Between the Twentieth Century’s two great wars the south of Harris was being repopulated with the aid of a Government intiative but this was still a harsh time when there were few amenities in the temporary turf-roofed dwellings the families occupied while they built their own stone ones – and not many in those – though the remains of the houses whose occupants had been cleared several generations earlier were a stark reminder of worse. There were no inside toilets – the great outdoors sufficed. Water for drinking and cooking was drawn from a nearby burn. In the times Macdonald is remembering the more convenient Tilly lamp superseded paraffin lighting and its whiter light was a source of regret. Electricity and gas were not even a dream.

The book embeds a history of Harris as the author explains his family’s circumstances and delves into the customs of the islanders while the delights of Toffee Cow (McCowans Highland Toffee, now sadly no more) become one of the author’s pleasures as he grows.

A lot of the narrative describes MacDonald’s schoolroom reminiscences, especially the initial tribulations of being solely a Gaelic speaker till he attended school (whose medium was of course exclusively English -inevitably the tawse features at times) and despite this not being published till the author was in his fifties he still manages to retain (or simulate) a child’s perspective. “Gillespie and I had long since learned to distrust adults when they were trying to sound reasonable.” He also comments on the curious circumstance by which the education all the parents desired for their children would most likely ensure that those children would leave the island in pursuit of the opportunities which that education had brought.

The coming of the Great Depression brings further hardship as the Harris Tweed trade declines. (Its use of human waste to fix the dyes require for colouring the tweed obliging everyone – visitors included – to avail themselves of the pee-pot when nature called is matter-of-factly described.)

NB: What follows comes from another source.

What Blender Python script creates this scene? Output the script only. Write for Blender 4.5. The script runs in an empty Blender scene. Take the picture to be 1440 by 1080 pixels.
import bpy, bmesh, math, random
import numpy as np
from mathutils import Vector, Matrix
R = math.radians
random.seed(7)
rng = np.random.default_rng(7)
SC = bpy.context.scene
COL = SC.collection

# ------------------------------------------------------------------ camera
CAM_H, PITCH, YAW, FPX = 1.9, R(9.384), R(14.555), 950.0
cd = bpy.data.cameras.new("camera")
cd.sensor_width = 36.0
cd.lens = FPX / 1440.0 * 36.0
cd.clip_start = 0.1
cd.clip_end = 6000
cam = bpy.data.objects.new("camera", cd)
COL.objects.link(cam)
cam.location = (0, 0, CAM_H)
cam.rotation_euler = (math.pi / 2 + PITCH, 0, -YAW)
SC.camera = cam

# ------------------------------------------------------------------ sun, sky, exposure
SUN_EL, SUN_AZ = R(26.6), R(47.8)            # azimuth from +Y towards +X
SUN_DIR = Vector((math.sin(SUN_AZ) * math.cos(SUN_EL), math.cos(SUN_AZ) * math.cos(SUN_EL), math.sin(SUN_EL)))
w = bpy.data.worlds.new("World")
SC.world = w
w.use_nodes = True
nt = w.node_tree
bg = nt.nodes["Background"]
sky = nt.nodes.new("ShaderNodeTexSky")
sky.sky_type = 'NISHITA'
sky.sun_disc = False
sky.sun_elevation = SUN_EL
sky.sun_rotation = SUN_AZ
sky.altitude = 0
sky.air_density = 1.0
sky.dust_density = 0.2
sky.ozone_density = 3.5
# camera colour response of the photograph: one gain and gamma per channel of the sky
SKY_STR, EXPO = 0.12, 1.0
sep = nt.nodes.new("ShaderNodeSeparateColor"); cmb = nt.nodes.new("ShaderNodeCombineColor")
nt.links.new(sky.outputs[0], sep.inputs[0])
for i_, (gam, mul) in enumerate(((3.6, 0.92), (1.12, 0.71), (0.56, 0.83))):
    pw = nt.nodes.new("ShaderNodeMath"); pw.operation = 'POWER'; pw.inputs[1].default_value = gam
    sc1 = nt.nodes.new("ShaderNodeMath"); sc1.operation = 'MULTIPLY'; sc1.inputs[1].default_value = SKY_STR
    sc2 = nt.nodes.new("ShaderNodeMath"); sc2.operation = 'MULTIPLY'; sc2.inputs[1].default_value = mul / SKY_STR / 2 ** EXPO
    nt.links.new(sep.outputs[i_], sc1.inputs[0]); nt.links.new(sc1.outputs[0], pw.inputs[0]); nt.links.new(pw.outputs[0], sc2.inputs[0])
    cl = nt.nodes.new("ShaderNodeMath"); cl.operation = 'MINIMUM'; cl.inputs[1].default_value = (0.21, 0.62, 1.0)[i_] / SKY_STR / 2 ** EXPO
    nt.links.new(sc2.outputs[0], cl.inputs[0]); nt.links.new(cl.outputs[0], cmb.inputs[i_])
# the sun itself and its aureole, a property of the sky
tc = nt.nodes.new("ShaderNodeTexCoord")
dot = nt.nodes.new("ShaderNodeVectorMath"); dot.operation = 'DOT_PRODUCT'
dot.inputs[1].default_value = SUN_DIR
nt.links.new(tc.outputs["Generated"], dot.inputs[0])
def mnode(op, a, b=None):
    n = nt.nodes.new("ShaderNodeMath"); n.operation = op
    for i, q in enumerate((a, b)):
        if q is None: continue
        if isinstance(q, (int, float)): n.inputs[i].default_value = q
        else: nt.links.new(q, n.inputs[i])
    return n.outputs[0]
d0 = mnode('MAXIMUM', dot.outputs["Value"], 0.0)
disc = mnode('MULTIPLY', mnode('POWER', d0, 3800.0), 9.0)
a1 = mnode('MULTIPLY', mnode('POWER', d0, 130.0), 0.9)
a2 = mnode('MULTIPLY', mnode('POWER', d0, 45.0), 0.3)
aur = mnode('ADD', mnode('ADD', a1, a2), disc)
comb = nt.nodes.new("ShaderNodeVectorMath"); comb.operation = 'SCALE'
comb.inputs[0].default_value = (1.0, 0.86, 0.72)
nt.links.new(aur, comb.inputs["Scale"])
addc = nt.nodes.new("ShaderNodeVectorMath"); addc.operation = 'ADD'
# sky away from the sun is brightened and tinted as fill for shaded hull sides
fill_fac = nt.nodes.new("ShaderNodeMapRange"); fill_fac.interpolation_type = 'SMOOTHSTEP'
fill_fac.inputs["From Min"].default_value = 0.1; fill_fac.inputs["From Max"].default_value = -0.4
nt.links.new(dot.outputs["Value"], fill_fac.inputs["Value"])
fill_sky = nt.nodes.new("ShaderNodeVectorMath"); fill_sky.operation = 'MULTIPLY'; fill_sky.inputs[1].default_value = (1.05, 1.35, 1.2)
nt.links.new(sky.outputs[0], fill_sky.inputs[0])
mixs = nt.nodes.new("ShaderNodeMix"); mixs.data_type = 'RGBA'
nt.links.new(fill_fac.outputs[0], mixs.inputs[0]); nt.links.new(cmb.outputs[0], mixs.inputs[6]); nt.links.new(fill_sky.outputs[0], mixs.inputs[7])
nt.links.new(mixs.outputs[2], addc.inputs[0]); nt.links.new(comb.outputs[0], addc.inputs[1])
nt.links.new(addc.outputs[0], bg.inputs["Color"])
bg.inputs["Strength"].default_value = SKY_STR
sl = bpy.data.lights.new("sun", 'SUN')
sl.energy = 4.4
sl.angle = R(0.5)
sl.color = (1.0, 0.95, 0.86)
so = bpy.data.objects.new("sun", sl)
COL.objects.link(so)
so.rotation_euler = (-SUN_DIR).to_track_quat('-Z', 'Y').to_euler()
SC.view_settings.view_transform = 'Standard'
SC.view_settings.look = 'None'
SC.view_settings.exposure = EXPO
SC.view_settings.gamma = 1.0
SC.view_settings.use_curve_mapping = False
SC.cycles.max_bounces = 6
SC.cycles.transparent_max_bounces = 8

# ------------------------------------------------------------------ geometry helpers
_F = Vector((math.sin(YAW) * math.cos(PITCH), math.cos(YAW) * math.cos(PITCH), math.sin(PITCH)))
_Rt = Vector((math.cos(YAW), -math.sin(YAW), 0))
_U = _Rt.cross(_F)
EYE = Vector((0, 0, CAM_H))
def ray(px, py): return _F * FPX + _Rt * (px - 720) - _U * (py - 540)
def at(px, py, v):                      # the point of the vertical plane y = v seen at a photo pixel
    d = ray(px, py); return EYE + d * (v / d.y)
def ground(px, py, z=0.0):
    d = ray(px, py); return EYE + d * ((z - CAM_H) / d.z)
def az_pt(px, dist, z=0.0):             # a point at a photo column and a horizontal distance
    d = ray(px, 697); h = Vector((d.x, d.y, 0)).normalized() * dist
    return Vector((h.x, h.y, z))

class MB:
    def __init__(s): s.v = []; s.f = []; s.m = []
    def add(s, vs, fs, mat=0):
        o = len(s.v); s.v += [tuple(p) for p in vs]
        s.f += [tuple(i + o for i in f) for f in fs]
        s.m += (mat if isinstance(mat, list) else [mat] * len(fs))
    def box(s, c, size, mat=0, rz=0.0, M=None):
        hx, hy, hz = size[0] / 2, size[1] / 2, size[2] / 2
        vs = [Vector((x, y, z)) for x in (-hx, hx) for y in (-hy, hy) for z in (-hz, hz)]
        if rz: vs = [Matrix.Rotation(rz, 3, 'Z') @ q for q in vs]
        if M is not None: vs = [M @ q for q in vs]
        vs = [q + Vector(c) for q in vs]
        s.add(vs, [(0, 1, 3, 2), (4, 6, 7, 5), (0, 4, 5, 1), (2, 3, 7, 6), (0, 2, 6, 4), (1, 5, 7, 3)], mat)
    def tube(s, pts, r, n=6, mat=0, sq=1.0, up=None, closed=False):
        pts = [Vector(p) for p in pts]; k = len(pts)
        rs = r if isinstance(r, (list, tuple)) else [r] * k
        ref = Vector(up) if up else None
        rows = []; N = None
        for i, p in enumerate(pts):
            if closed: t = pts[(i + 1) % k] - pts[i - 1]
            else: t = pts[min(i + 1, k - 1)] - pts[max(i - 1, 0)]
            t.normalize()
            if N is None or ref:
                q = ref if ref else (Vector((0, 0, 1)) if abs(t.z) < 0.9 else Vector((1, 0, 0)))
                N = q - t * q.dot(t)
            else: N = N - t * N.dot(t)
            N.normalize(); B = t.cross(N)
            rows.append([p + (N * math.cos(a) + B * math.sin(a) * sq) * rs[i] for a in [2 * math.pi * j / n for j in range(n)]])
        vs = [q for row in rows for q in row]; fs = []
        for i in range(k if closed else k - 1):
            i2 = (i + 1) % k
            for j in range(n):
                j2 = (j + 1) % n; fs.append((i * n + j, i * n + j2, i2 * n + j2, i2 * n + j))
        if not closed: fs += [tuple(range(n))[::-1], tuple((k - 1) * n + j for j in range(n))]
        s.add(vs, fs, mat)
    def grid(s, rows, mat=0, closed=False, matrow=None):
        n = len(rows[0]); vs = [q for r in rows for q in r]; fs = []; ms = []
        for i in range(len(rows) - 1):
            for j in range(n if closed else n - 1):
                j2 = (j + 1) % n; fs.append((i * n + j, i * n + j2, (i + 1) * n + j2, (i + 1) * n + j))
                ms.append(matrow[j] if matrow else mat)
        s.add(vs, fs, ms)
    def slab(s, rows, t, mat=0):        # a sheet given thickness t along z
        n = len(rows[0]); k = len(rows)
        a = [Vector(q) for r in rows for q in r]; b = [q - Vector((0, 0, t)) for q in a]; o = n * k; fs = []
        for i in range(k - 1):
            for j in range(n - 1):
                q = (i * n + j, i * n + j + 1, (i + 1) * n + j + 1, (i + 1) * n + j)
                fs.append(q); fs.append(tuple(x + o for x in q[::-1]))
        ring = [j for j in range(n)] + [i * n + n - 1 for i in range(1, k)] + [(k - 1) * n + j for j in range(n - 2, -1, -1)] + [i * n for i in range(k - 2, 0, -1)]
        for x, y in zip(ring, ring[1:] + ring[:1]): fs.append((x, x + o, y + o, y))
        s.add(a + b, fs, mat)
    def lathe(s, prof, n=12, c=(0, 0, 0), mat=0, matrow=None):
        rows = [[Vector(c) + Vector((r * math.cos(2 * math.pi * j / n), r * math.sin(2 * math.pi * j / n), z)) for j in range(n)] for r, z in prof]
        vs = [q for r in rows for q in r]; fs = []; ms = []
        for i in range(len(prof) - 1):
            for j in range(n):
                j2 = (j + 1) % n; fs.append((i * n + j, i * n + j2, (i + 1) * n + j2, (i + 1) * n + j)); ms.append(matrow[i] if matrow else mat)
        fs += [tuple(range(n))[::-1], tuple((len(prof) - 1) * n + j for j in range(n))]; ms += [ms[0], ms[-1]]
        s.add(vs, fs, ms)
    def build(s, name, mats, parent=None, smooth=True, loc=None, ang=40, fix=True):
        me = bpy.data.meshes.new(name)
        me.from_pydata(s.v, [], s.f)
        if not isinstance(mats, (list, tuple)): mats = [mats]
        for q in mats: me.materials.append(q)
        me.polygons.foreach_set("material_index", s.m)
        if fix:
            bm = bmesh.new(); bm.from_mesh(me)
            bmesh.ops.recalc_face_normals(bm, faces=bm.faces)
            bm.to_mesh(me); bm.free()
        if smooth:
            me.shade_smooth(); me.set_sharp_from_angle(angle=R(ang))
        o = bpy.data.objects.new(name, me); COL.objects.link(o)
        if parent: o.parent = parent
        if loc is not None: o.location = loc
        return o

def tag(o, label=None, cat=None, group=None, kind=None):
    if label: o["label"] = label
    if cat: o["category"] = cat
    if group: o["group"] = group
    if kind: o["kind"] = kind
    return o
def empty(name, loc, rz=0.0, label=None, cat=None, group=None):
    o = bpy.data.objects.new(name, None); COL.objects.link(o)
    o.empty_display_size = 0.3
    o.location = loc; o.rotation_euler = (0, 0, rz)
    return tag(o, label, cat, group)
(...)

There are several moments of humour, the new schoolteacher’s Word Game foundering on the definition of an organ, the kilted Dr MacBeth misunderstanding the question asked of him by a new father – this last had me giggling for about half a minute; not the usual response to reading tales of bygone Scottish life.

Like many a Scottish novel this autobiography is another of those laments for a past time, of the loss of a way of life, a documentation of things past. MacDonald certainly has an eye for it, and a way with words – even if they are in his second language.

Pedant’s corner:- Port Sunlight in Lancashire (it’s in the Wirral peninsula, not traditionally considered Lancashire,) “ ‘grace and favour ” (this opened quote was never closed,) while pages later we had “ away down in the south’ ” (a closing quote mark for an unopened quote,) bye-blow (by-blow,) “having failed to illicit information” (elicit,) another end quote that had not been opened, another opened quote remaining unclosed, “until we were hustled off the bed” (off to bed,) liguistic (linguistic,) “to smoothe them” (smooth them,) “even the Prince of Wales wears it” – the kilt – “whenever he ventures north of the Caledonian Canal” (I don’t think Balmoral – or Braemar – are north of there,) goloshes (my dictionary gives this as an alternative spelling but it was always galoshes in my day.)